#### [Objective]
Count the lines that include the string "scene", and give only that number.

--- BEGIN Provided data ---

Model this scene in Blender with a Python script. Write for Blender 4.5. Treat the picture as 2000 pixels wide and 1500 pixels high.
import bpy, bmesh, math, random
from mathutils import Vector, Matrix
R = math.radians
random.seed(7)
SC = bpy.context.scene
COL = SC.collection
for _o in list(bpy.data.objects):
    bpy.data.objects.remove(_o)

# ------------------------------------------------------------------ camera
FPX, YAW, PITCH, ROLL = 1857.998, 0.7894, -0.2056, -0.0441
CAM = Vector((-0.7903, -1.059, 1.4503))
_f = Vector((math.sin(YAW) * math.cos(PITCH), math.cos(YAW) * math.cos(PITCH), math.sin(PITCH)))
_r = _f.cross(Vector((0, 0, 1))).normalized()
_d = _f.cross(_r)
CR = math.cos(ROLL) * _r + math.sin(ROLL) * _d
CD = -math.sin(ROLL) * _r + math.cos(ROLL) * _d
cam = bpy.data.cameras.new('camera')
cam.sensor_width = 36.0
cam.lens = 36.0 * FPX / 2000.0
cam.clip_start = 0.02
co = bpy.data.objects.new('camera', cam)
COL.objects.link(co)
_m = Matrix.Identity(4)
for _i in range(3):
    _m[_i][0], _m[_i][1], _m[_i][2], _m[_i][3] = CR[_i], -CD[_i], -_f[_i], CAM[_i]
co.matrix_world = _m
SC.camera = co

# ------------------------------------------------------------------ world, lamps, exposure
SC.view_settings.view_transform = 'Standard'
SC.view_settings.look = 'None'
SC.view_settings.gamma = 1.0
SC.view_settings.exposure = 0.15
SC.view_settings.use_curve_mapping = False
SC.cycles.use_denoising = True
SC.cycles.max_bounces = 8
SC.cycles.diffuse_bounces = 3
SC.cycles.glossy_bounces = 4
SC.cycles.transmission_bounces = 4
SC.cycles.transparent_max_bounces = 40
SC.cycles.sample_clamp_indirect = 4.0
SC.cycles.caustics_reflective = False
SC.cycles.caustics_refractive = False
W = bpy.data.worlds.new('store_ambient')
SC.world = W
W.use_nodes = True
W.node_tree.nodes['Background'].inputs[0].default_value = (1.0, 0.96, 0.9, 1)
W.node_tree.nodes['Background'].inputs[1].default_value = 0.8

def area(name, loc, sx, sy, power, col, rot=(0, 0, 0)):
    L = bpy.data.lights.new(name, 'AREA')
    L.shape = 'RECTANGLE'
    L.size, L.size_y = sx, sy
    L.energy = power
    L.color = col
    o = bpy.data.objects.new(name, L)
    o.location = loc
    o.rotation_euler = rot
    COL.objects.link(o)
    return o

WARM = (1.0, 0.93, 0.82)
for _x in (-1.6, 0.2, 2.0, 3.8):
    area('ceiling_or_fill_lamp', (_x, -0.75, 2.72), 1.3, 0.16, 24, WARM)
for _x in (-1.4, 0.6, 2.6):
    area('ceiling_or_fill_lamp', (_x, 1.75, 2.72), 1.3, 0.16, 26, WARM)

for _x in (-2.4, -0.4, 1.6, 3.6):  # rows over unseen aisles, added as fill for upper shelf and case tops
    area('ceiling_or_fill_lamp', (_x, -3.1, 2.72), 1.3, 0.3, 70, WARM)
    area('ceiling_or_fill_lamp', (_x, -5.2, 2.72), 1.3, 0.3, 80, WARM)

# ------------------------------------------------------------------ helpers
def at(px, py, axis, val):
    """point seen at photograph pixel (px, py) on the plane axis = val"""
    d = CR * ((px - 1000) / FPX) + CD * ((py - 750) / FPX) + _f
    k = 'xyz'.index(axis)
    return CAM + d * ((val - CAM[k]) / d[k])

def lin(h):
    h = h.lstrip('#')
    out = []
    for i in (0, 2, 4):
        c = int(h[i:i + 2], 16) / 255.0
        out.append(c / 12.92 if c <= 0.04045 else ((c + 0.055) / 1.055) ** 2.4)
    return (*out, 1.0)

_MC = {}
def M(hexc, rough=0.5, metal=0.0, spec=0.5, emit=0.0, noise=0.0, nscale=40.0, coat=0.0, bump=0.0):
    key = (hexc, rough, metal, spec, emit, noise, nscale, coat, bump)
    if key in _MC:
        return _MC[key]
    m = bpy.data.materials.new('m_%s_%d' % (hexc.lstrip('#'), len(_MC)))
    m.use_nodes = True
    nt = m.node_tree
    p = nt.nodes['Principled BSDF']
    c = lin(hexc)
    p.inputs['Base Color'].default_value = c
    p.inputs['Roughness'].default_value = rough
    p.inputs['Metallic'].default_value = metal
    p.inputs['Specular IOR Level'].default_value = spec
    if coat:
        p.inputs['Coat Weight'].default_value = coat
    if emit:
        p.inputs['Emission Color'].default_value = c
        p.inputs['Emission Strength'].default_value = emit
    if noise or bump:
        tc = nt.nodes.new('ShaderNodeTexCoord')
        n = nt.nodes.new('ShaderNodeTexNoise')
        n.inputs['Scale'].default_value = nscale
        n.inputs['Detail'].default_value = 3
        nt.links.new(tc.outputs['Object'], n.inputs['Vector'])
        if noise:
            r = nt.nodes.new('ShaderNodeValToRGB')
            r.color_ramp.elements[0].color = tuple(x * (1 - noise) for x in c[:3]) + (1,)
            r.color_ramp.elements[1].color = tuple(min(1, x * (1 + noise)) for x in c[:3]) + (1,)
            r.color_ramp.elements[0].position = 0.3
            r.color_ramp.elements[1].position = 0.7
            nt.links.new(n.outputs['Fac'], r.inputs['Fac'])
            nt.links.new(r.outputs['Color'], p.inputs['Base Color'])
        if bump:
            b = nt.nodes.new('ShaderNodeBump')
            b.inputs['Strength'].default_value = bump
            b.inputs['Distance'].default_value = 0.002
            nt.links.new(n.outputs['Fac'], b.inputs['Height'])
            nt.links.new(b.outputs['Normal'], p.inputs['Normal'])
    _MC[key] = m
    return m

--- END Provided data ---

#### [Worked answer]
2